A handful of activists from the group Earth First! have been camping for months on top of the tallest redwoods owned by Pacific Lumber in a last-ditch effort to save the trees.

The Department of Forestry, which briefly suspended Pacific Lumber's licence a year ago, said there had been more than 200 violations of its rules over the past three years and two recent criminal citations.

Environmentalists also hold the company responsible for the death of an activist crushed by a felled redwood in September, although no charges have been pressed in that case.

"This decision is not an easy one to make, considering the effects on employees, but we simply cannot allow these violations to continue," Richard Wilson, forestry department director, said in a statement.

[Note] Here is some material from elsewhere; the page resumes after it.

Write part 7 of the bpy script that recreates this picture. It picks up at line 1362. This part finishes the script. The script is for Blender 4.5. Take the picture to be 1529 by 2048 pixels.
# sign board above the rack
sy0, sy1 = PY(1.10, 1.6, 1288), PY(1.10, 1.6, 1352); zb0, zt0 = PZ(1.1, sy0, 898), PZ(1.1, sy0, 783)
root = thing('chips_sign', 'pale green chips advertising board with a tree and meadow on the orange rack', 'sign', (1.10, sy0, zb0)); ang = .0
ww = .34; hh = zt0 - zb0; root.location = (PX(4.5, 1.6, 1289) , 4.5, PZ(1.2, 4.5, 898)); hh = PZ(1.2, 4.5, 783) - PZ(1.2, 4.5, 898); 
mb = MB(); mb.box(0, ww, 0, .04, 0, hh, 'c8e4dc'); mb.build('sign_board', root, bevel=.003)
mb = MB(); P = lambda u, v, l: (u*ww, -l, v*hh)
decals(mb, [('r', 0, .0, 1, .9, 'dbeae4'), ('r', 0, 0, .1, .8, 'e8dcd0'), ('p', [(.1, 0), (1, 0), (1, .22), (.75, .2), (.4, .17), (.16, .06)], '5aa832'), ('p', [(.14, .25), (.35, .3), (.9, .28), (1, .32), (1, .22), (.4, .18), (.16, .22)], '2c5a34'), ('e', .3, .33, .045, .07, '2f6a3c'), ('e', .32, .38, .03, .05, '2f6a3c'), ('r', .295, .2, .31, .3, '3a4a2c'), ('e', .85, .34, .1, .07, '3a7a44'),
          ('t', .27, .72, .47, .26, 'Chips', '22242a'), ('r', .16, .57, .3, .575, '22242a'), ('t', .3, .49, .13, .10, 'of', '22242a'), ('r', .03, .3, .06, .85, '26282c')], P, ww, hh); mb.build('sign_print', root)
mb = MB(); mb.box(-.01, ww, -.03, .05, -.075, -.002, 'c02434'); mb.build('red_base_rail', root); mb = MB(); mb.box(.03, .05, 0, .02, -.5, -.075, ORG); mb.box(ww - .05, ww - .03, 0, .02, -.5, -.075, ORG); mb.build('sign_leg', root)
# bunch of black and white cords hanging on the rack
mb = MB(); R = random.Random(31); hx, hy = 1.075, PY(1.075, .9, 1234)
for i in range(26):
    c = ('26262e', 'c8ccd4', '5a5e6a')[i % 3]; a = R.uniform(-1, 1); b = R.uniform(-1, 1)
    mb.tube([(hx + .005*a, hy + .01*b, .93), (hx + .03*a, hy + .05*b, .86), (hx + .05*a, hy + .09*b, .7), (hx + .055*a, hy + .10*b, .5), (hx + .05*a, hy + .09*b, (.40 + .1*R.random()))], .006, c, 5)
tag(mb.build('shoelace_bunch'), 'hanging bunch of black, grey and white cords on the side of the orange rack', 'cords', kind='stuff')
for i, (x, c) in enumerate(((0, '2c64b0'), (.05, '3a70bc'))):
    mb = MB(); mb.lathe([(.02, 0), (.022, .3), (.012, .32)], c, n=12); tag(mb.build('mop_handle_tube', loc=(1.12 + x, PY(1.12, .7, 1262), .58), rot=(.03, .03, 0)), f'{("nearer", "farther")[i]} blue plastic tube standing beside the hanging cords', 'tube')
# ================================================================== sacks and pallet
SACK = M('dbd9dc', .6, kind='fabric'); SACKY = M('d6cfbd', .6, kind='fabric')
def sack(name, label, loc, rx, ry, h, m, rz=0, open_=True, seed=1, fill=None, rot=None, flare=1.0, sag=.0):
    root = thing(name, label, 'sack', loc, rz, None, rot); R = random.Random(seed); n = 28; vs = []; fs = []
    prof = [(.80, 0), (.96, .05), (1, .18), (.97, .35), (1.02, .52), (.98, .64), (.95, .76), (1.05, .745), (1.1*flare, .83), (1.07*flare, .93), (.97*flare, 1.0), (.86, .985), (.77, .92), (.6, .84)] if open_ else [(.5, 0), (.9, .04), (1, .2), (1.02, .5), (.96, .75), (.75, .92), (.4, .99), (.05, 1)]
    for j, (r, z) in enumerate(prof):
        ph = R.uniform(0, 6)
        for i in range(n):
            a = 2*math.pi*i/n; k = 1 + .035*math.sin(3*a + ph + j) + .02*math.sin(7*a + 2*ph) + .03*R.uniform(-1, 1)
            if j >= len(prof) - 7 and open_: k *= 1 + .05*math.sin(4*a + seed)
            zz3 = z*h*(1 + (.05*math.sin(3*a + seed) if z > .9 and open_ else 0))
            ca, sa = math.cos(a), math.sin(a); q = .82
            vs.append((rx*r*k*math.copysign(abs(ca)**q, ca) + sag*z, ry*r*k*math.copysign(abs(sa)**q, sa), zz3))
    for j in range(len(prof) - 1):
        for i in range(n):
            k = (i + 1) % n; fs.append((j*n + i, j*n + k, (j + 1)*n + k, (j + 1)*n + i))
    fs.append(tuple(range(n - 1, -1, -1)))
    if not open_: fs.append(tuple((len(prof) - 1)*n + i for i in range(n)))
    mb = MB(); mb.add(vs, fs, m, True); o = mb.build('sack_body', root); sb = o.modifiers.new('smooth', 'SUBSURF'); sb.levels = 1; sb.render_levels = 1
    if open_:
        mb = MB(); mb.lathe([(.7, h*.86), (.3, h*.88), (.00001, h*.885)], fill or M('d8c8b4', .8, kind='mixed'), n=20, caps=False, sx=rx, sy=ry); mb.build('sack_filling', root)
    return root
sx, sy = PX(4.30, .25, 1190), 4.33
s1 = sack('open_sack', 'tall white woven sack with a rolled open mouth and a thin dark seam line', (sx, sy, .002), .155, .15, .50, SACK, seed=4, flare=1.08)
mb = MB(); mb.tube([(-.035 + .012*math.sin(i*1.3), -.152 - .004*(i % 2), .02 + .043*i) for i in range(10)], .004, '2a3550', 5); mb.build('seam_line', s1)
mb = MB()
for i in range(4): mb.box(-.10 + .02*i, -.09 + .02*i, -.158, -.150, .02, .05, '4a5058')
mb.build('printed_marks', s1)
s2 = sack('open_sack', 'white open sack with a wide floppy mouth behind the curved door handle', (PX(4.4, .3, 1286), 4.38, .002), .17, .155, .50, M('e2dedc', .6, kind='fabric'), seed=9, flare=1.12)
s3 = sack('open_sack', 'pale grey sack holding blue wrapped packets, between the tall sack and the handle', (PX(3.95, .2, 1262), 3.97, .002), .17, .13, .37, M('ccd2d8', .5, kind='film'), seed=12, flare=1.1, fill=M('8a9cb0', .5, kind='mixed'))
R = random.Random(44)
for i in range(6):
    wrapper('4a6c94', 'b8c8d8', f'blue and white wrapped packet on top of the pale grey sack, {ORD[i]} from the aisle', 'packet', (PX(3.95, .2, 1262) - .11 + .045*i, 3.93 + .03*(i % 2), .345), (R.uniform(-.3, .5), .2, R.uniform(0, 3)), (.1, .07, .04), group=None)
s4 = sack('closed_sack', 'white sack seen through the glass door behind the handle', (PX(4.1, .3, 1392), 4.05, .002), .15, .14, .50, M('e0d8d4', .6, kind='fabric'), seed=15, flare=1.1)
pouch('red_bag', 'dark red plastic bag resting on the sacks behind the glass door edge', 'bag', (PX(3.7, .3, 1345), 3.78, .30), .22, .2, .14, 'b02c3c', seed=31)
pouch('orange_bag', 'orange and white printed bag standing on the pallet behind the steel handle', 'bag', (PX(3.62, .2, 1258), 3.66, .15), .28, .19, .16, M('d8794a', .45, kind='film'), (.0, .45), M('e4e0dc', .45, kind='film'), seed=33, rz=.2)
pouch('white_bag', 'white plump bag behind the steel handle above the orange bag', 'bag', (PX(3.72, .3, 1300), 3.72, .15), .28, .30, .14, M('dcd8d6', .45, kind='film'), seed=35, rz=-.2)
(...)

Pacific Lumber said it would not fight the department's decision. "Frankly the company and I are embarrassed by the suspension and we have reached the conclusion that no valid purpose would be served by appealing," Pacific Lumber's president, John Campbell, said. He also announced that 180 of the company's 1,500 loggers would be laid off with immediate effect.

Outside of a handful of small national parks, the redwoods of northern California have been disappearing with alarming speed over the past few years. Greatest attention has been focused recently on the 200,000-acre Headwaters Forest in Humboldt County, owned by Pacific Lumber, where once thickly clustered hillsides have turned bald and rare species are dying out.

The federal government recently agreed to buy 7,000 acres of the forest for $480m - 25 times the market price - in a deal hotly contested by environmentalists as too little, too late at way too high a price.